*What to do*
Copy verbatim the material from its first line to the line that holds "2)]).build('gusset', 'truck_yellow', tp)", including that line.

────

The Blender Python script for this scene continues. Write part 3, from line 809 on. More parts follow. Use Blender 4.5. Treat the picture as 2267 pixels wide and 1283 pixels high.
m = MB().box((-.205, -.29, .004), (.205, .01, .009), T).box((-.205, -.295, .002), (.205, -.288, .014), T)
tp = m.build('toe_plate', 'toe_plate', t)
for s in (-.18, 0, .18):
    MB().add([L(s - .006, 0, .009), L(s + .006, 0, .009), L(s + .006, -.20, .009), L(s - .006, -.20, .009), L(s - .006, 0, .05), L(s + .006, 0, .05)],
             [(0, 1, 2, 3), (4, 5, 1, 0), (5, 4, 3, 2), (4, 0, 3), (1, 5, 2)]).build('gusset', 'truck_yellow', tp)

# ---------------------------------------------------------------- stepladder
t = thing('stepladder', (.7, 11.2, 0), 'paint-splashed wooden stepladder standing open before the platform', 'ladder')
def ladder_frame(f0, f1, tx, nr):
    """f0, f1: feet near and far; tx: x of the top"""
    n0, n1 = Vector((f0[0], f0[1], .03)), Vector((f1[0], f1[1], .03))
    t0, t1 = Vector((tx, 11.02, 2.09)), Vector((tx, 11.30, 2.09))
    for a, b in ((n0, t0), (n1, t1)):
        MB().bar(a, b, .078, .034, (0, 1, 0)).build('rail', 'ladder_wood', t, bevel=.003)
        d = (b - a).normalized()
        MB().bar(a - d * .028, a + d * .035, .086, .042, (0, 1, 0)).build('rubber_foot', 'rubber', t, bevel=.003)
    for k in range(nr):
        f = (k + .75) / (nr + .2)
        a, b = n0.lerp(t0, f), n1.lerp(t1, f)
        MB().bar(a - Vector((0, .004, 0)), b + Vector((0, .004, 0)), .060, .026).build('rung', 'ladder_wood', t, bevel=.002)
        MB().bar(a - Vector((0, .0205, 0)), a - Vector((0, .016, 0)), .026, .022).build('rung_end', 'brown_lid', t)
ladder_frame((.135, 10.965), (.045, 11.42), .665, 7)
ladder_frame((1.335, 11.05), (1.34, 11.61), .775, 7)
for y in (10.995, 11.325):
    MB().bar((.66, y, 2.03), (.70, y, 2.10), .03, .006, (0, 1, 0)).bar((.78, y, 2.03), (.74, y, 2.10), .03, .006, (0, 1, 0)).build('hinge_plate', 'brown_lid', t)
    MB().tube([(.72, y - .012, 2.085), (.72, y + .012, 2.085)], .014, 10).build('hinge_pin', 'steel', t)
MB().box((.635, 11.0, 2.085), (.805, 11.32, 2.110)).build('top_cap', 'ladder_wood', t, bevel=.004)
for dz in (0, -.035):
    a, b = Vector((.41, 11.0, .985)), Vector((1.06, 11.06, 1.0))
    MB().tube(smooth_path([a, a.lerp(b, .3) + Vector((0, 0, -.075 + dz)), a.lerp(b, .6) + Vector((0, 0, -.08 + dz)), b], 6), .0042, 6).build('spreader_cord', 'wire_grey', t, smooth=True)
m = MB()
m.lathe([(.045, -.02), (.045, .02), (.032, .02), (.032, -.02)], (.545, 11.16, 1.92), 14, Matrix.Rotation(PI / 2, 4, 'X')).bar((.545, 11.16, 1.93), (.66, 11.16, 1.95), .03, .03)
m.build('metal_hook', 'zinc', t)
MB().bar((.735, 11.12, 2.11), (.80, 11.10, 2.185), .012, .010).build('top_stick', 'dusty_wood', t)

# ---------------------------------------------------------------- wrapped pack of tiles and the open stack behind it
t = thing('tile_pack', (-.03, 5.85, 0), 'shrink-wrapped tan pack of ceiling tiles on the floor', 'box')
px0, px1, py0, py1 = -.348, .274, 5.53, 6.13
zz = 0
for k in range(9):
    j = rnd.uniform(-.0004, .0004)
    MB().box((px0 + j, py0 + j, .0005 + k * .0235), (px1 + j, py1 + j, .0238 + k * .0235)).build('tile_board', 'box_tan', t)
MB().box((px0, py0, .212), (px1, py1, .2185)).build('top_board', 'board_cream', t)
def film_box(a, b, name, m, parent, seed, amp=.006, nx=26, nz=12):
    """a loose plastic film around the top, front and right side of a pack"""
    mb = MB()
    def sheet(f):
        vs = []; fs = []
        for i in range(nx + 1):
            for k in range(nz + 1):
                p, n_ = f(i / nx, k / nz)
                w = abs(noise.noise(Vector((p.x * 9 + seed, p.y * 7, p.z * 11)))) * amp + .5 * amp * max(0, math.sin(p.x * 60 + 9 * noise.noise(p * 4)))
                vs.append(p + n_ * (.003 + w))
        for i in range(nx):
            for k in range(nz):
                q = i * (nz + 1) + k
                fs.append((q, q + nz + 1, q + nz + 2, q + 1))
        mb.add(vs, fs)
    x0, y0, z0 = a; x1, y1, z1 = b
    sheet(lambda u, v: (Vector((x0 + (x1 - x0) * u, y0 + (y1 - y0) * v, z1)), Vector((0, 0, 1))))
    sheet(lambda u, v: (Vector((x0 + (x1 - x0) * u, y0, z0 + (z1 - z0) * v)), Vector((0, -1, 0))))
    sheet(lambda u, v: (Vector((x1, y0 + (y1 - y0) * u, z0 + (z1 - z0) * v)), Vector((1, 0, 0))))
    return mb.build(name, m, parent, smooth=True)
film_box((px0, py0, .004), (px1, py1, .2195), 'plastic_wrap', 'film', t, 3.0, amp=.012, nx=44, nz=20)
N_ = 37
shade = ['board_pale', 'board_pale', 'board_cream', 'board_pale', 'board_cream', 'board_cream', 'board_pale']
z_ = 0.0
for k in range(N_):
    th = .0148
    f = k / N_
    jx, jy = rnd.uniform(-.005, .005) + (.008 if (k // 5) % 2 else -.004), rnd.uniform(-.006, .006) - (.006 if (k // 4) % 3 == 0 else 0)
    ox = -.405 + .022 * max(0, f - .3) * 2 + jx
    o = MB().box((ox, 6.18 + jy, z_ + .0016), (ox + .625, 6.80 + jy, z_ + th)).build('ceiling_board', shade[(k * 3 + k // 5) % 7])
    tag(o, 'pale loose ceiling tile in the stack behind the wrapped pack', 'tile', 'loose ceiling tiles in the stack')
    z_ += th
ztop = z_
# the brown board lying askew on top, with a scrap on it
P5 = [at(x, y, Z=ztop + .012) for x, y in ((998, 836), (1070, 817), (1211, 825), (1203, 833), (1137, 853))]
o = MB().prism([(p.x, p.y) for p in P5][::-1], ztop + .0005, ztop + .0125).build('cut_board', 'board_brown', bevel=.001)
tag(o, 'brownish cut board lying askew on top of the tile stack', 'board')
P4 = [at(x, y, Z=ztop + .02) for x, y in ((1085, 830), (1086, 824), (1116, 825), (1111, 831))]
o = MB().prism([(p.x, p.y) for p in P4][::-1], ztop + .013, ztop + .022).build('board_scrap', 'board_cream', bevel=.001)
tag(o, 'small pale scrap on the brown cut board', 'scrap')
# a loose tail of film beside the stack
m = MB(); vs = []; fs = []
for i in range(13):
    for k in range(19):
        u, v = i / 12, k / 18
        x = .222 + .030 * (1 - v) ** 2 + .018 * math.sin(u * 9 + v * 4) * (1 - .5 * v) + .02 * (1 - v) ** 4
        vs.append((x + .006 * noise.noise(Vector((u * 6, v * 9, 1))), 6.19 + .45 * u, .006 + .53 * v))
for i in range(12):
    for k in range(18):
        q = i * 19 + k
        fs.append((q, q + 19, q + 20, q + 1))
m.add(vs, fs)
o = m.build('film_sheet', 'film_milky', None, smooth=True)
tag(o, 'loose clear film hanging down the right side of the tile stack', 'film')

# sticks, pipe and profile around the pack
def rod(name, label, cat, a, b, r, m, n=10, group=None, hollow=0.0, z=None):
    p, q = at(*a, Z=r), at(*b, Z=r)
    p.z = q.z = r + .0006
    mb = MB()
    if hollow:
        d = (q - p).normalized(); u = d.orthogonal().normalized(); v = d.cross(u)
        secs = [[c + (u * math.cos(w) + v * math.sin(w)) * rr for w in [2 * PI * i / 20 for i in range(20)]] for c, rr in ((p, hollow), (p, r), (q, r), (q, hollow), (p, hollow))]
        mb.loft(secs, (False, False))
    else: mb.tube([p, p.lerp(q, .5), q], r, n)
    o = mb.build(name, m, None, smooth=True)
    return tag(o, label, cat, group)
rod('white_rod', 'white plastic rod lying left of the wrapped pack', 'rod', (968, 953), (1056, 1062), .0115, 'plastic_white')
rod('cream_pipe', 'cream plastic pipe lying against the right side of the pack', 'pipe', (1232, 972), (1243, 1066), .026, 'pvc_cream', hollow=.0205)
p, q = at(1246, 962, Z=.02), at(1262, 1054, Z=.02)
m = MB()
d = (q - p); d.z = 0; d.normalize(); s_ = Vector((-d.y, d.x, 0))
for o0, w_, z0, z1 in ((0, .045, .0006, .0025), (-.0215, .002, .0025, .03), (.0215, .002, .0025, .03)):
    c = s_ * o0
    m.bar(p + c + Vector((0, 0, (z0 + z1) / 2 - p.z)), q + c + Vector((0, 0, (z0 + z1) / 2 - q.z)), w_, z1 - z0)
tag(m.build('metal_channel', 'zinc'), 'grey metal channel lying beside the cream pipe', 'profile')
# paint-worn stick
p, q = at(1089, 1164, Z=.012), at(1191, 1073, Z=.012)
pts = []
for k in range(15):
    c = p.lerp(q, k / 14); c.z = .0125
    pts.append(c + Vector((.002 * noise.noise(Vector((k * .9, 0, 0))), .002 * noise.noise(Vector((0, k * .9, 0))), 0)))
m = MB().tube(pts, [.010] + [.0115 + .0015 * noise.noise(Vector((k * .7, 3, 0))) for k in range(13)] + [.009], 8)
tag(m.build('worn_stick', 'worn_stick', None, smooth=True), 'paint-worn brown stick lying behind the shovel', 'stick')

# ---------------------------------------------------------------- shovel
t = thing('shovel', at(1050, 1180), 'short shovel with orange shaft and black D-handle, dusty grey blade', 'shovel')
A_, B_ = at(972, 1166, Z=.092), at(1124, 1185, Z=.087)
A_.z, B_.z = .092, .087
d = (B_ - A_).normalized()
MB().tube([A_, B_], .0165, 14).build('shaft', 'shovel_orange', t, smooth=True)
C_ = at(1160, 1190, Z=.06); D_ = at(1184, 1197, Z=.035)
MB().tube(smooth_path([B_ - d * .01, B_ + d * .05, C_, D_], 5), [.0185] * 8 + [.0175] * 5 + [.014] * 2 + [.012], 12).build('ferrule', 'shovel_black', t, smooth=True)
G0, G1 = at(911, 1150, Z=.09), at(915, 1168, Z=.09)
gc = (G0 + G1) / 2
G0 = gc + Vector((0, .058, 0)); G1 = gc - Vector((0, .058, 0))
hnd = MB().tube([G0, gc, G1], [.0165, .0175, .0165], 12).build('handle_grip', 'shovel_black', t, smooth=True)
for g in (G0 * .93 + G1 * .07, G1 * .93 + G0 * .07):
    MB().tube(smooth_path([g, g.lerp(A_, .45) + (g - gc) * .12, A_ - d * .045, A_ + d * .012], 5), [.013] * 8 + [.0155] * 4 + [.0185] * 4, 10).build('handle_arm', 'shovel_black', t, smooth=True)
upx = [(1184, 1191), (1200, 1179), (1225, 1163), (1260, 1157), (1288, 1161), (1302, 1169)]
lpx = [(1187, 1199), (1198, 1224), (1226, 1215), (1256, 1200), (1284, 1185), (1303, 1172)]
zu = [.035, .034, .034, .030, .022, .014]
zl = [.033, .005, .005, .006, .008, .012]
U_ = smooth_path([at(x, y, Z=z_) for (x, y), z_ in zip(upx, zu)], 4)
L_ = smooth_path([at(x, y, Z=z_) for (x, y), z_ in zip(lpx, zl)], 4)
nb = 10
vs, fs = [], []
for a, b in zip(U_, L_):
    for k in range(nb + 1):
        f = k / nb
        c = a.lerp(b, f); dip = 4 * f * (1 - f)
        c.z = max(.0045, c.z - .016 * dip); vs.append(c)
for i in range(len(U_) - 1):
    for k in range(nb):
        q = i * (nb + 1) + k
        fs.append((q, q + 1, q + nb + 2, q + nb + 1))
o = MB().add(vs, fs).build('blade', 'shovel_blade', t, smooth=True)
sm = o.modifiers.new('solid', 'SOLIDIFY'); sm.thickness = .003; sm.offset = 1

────

*Correct output*
The Blender Python script for this scene continues. Write part 3, from line 809 on. More parts follow. Use Blender 4.5. Treat the picture as 2267 pixels wide and 1283 pixels high.
m = MB().box((-.205, -.29, .004), (.205, .01, .009), T).box((-.205, -.295, .002), (.205, -.288, .014), T)
tp = m.build('toe_plate', 'toe_plate', t)
for s in (-.18, 0, .18):
    MB().add([L(s - .006, 0, .009), L(s + .006, 0, .009), L(s + .006, -.20, .009), L(s - .006, -.20, .009), L(s - .006, 0, .05), L(s + .006, 0, .05)],
             [(0, 1, 2, 3), (4, 5, 1, 0), (5, 4, 3, 2), (4, 0, 3), (1, 5, 2)]).build('gusset', 'truck_yellow', tp)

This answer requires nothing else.